━━ Input for this task
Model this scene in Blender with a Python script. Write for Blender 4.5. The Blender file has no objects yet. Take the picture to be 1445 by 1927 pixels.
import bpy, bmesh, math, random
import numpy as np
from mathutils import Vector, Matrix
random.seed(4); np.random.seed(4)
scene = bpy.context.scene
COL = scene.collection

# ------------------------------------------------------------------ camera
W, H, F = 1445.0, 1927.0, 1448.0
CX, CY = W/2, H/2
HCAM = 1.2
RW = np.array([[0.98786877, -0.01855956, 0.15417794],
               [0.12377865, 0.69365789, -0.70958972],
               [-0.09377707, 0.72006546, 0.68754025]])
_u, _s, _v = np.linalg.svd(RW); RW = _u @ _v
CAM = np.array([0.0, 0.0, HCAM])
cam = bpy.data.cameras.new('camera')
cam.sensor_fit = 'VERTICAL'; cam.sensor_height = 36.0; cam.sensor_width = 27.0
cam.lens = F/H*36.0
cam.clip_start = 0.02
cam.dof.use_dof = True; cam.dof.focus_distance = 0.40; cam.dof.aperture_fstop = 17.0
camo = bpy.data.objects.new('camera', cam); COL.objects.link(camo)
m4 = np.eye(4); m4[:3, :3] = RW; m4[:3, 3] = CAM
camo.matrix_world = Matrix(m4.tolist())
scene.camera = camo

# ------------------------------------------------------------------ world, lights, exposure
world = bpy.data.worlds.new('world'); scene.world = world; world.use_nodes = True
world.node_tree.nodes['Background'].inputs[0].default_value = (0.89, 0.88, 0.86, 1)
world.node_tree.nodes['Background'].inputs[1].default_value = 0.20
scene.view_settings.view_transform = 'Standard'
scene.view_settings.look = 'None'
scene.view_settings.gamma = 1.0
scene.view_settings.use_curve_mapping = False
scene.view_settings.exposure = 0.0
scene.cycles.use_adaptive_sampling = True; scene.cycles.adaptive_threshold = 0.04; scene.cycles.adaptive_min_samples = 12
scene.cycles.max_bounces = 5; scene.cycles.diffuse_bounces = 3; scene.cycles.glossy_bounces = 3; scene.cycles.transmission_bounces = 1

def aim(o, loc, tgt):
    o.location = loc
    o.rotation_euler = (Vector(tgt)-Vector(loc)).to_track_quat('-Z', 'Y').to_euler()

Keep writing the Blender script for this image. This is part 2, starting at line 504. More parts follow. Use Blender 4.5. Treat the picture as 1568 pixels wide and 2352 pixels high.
━━━━
— Problem to solve —
Output, please, only the lines running from the start of the entries through the line that contains "COL = scene.collection", including both of those lines.

— Result of the task —
Model this scene in Blender with a Python script. Write for Blender 4.5. The Blender file has no objects yet. Take the picture to be 1445 by 1927 pixels.
import bpy, bmesh, math, random
import numpy as np
from mathutils import Vector, Matrix
random.seed(4); np.random.seed(4)
scene = bpy.context.scene
COL = scene.collection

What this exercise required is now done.